♤ 
✨ The Morrígan, the Phantom Queen ✨
She is the Celtic goddess of fate, war, sovereignty, and death. The Morrígan isn’t just one goddess but often three - Badb, Macha, and Nemain, or sometimes other faces. She stalks battlefields as a raven, decides who lives and who dies, and toys with kings like they’re pawns on a chessboard.☕️ Alice’s Mad Tea Party Presents:
The Morrígan and the Hound of Ulster
Pour the tea strong, my darlings, because tonight’s story is not about knights in shining armor or happily-ever-afters. Oh no. It’s about the Morrígan, the Phantom Queen, whose laughter sounds like a murder of crows and whose smile could topple empires. And it’s about her most infamous entanglement - with none other than Cú Chulainn, the Hound of Ulster.
The Morrígan was not a goddess to be trifled with. She was the whisper in the raven’s wing, the scream of battle, the sovereignty of the very land itself. She could appear as a maiden, radiant and tempting; a hag, withered and dreadful; or a raven, black as midnight, circling above the clash of swords. She didn’t just watch war. - she was war.
Cú Chulainn, Ireland’s golden hero, caught her attention. Young, wild-eyed, burning with the kind of brilliance that always ends in tragedy. She approached him once, shimmering in her maiden form, offering her love and protection. But oh, foolish boy - he spurned her. He turned her down, saying he had no need of her help. (Pause here to sip tea dramatically. Oh, the audacity.)
Did the Morrígan take rejection lightly? Absolutely not. She swore she would hinder him in battle. And hinder him she did.
The next time he fought, she came against him - not as herself, but shape-shifted. First as an eel, coiling around his legs. He struck and wounded her. Then as a wolf, snapping at his cattle. He struck again. Then as a red heifer, charging against him. And again, he wounded her.

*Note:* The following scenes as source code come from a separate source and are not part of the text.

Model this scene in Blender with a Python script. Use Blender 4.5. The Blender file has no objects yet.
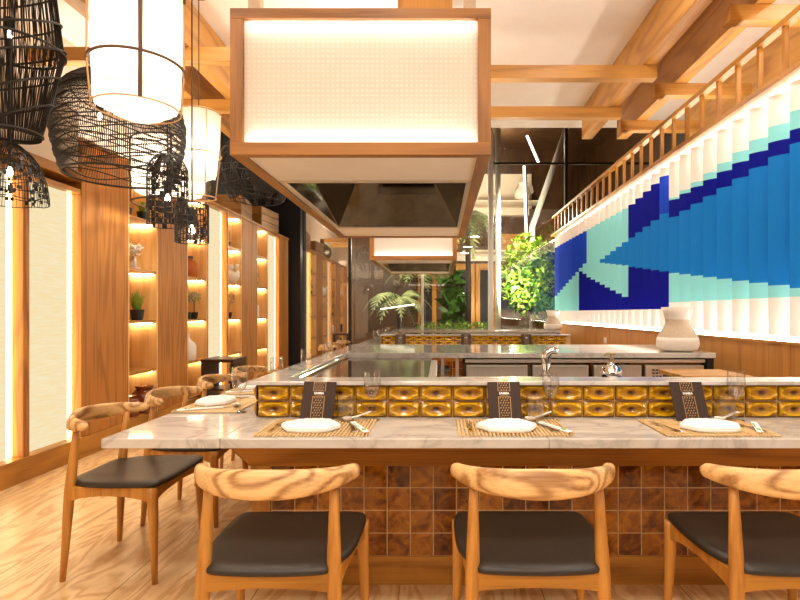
import bpy, bmesh, math, random
from mathutils import Vector, Matrix
PI = math.pi
SC = bpy.context.scene
COL = SC.collection
random.seed(7)

# ------------------------------------------------------------------ helpers
class MB:
    def __init__(s): s.bm = bmesh.new()
    def face(s, pts):
        return s.bm.faces.new([s.bm.verts.new(p) for p in pts])
    def box(s, x0, x1, y0, y1, z0, z1):
        v = [s.bm.verts.new((x, y, z)) for x in (x0, x1) for y in (y0, y1) for z in (z0, z1)]
        for f in ((0,1,3,2),(4,6,7,5),(0,4,5,1),(2,3,7,6),(0,2,6,4),(1,5,7,3)):
            s.bm.faces.new([v[i] for i in f])
        return s
    def rings(s, rings, cap=True, closed=True):
        vs = [[s.bm.verts.new(p) for p in r] for r in rings]
        n = len(vs[0])
        for a, b in zip(vs, vs[1:]):
            for i in range(n if closed else n-1):
                j = (i+1) % n
                s.bm.faces.new((a[i], a[j], b[j], b[i]))
        if cap and closed:
            s.bm.faces.new(vs[0][::-1]); s.bm.faces.new(vs[-1])
        return s
    def tube(s, pts, r, sides=8, closed=False, flat=1.0, cap=True):
        pts = [Vector(p) for p in pts]; n = len(pts)
        rr = r if isinstance(r, (list, tuple)) else [r]*n
        up = None; rings = []
        for i, p in enumerate(pts):
            if closed: t = pts[(i+1) % n]-pts[i-1]
            else: t = pts[min(i+1, n-1)]-pts[max(i-1, 0)]
            if t.length < 1e-9: t = Vector((0,0,1))
            t.normalize()
            if up is None:
                a = Vector((0,0,1)) if abs(t.z) < .9 else Vector((0,1,0))
                up = (a-t*a.dot(t)).normalized()
            else:
                up = up-t*up.dot(t)
                up = up.normalized() if up.length > 1e-6 else Vector((1,0,0))
            w = t.cross(up)
            rings.append([p+(up*math.cos(2*PI*k/sides)*flat+w*math.sin(2*PI*k/sides))*rr[i] for k in range(sides)])
        if closed:
            vs = [[s.bm.verts.new(q) for q in g] for g in rings]
            for i in range(n):
                a, b = vs[i], vs[(i+1) % n]
                for k in range(sides):
                    s.bm.faces.new((a[k], a[(k+1) % sides], b[(k+1) % sides], b[k]))
            return s
        return s.rings(rings, cap)
    def lathe(s, prof, c=(0,0,0), seg=24, cap=True):
        rings = [[(c[0]+r*math.cos(2*PI*k/seg), c[1]+r*math.sin(2*PI*k/seg), c[2]+z) for k in range(seg)] for r, z in prof]
        return s.rings(rings, cap)
    def cyl(s, c, r, h, seg=20):
        return s.lathe([(r,0),(r,h)], c, seg)
    def prism(s, poly, axis, a0, a1):
        def P(u, v, a):
            return (a,u,v) if axis == 0 else (u,a,v) if axis == 1 else (u,v,a)
        return s.rings([[P(u,v,a0) for u, v in poly],[P(u,v,a1) for u, v in poly]])
    def build(s, name, m, parent=None, smooth=False, bev=0, world=True, seg=2):
        bm = s.bm
        bmesh.ops.recalc_face_normals(bm, faces=bm.faces[:])
        off = Vector((0,0,0))
        if parent is not None and world:
            q = parent
            while q is not None: off += q.location; q = q.parent
            bmesh.ops.translate(bm, verts=bm.verts[:], vec=-off)
        me = bpy.data.meshes.new(name); bm.to_mesh(me); bm.free()
        if smooth:
            me.polygons.foreach_set('use_smooth', [True]*len(me.polygons))
        o = bpy.data.objects.new(name, me); COL.objects.link(o)
        me.materials.append(m)
        if parent is not None: o.parent = parent
        if bev:
            b = o.modifiers.new('bevel', 'BEVEL'); b.width = bev; b.segments = seg
            b.limit_method = 'ANGLE'; b.angle_limit = math.radians(40)
        if smooth == 'auto':
            try:
                me.set_sharp_from_angle(angle=math.radians(40))
            except Exception: pass
        return o

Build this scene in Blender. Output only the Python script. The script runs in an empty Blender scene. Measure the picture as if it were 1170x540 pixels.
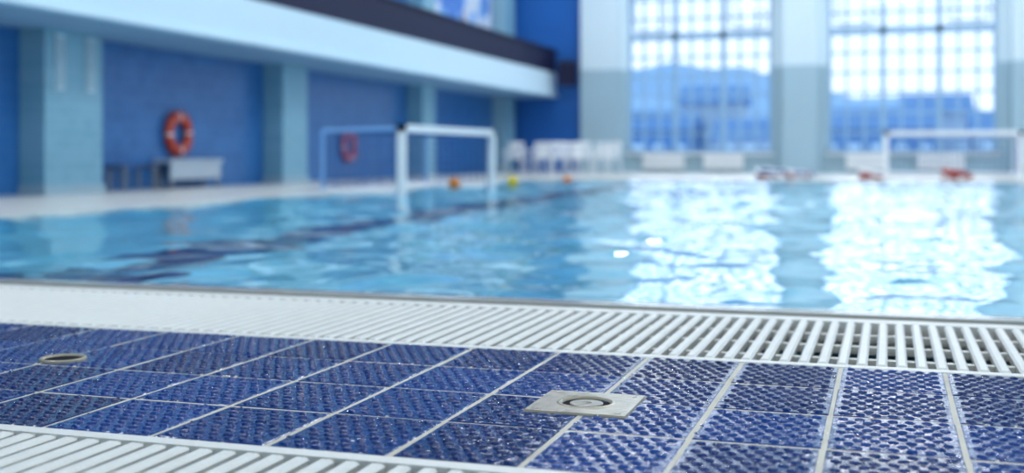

Each time, she fled, battered but not beaten.
Later, when the hero rested, an old hag appeared by the river, milking a cow, bruised and broken. She offered him drink. Not recognizing her as the goddess he had just rejected, he blessed her. And in that blessing, he healed the wounds he had given her. Oh, the irony - heroes rarely see what’s right before their eyes.
Their dance continued through the years: she warning him of his doom, he denying her aid, each meeting thick with fate’s tangled threads. And when at last Cú Chulainn met his end, bound to a pillar so he might die standing, who circled above in raven’s form? The Morrígan. Watching. Waiting. Claiming. For no hero escapes her, no kingdom resists her, no mortal denies her in the end.
The Morrígan’s tale is not sweet, nor comforting - it is sharp, like black tea brewed too long. But it reminds us of truth: that fate cannot be avoided, that sovereignty belongs not to men but to the land and its gods, and that power often wears many faces. Maiden, mother, crone. Beauty, terror, death. The Morrígan is all of it, and she is never far.
So if you see a raven perched on a lonely stone wall, my loves, perhaps nod politely and offer her a sip of your tea. Just in case.